= Aim of the exercise =
Write out the data again in full, exactly as it reads.

:: Extracted information ::

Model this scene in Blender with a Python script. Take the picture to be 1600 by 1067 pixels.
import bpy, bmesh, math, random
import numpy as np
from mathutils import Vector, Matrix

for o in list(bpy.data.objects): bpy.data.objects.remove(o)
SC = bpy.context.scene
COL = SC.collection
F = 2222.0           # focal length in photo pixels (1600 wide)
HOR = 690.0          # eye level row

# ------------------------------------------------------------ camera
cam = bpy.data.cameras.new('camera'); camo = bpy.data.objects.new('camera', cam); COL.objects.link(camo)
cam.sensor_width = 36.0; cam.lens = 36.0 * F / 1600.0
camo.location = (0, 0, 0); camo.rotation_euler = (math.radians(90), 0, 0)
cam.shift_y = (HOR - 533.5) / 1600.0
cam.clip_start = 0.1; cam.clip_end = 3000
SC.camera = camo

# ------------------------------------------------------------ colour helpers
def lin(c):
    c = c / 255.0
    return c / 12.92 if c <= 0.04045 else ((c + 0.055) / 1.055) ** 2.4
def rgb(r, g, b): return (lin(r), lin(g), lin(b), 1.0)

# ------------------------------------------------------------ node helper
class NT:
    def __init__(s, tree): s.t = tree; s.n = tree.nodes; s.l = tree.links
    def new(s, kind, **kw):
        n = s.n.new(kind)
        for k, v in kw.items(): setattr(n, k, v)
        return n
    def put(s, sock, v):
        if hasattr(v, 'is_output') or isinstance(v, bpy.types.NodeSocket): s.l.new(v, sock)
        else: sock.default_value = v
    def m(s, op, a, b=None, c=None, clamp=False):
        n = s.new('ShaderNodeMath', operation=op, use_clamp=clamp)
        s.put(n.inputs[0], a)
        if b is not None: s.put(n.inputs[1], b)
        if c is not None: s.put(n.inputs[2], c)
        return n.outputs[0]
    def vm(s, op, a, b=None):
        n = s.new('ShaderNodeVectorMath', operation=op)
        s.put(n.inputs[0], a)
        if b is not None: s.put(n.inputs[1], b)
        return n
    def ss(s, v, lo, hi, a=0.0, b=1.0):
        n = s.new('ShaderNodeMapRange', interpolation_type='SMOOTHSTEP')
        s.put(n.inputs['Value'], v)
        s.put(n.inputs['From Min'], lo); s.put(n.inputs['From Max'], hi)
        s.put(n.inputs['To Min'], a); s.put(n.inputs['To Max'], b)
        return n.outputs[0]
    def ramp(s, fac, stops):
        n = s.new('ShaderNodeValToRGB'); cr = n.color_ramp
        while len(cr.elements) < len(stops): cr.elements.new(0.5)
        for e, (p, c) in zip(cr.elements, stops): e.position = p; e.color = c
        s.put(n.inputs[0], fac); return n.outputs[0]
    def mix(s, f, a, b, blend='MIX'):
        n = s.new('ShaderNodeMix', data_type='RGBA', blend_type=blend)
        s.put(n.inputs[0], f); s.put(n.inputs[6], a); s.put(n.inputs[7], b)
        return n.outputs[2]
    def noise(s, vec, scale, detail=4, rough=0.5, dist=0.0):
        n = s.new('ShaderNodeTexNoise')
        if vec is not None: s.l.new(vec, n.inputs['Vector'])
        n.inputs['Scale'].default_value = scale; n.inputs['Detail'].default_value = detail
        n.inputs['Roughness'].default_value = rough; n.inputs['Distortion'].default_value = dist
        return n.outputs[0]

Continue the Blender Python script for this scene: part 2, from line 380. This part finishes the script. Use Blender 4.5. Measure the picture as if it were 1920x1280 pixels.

:::

= Solution to the problem =
Model this scene in Blender with a Python script. Take the picture to be 1600 by 1067 pixels.
import bpy, bmesh, math, random
import numpy as np
from mathutils import Vector, Matrix

for o in list(bpy.data.objects): bpy.data.objects.remove(o)
SC = bpy.context.scene
COL = SC.collection
F = 2222.0           # focal length in photo pixels (1600 wide)
HOR = 690.0          # eye level row

# ------------------------------------------------------------ camera
cam = bpy.data.cameras.new('camera'); camo = bpy.data.objects.new('camera', cam); COL.objects.link(camo)
cam.sensor_width = 36.0; cam.lens = 36.0 * F / 1600.0
camo.location = (0, 0, 0); camo.rotation_euler = (math.radians(90), 0, 0)
cam.shift_y = (HOR - 533.5) / 1600.0
cam.clip_start = 0.1; cam.clip_end = 3000
SC.camera = camo

# ------------------------------------------------------------ colour helpers
def lin(c):
    c = c / 255.0
    return c / 12.92 if c <= 0.04045 else ((c + 0.055) / 1.055) ** 2.4
def rgb(r, g, b): return (lin(r), lin(g), lin(b), 1.0)

# ------------------------------------------------------------ node helper
class NT:
    def __init__(s, tree): s.t = tree; s.n = tree.nodes; s.l = tree.links
    def new(s, kind, **kw):
        n = s.n.new(kind)
        for k, v in kw.items(): setattr(n, k, v)
        return n
    def put(s, sock, v):
        if hasattr(v, 'is_output') or isinstance(v, bpy.types.NodeSocket): s.l.new(v, sock)
        else: sock.default_value = v
    def m(s, op, a, b=None, c=None, clamp=False):
        n = s.new('ShaderNodeMath', operation=op, use_clamp=clamp)
        s.put(n.inputs[0], a)
        if b is not None: s.put(n.inputs[1], b)
        if c is not None: s.put(n.inputs[2], c)
        return n.outputs[0]
    def vm(s, op, a, b=None):
        n = s.new('ShaderNodeVectorMath', operation=op)
        s.put(n.inputs[0], a)
        if b is not None: s.put(n.inputs[1], b)
        return n
    def ss(s, v, lo, hi, a=0.0, b=1.0):
        n = s.new('ShaderNodeMapRange', interpolation_type='SMOOTHSTEP')
        s.put(n.inputs['Value'], v)
        s.put(n.inputs['From Min'], lo); s.put(n.inputs['From Max'], hi)
        s.put(n.inputs['To Min'], a); s.put(n.inputs['To Max'], b)
        return n.outputs[0]
    def ramp(s, fac, stops):
        n = s.new('ShaderNodeValToRGB'); cr = n.color_ramp
        while len(cr.elements) < len(stops): cr.elements.new(0.5)
        for e, (p, c) in zip(cr.elements, stops): e.position = p; e.color = c
        s.put(n.inputs[0], fac); return n.outputs[0]
    def mix(s, f, a, b, blend='MIX'):
        n = s.new('ShaderNodeMix', data_type='RGBA', blend_type=blend)
        s.put(n.inputs[0], f); s.put(n.inputs[6], a); s.put(n.inputs[7], b)
        return n.outputs[2]
    def noise(s, vec, scale, detail=4, rough=0.5, dist=0.0):
        n = s.new('ShaderNodeTexNoise')
        if vec is not None: s.l.new(vec, n.inputs['Vector'])
        n.inputs['Scale'].default_value = scale; n.inputs['Detail'].default_value = detail
        n.inputs['Roughness'].default_value = rough; n.inputs['Distortion'].default_value = dist
        return n.outputs[0]

Continue the Blender Python script for this scene: part 2, from line 380. This part finishes the script. Use Blender 4.5. Measure the picture as if it were 1920x1280 pixels.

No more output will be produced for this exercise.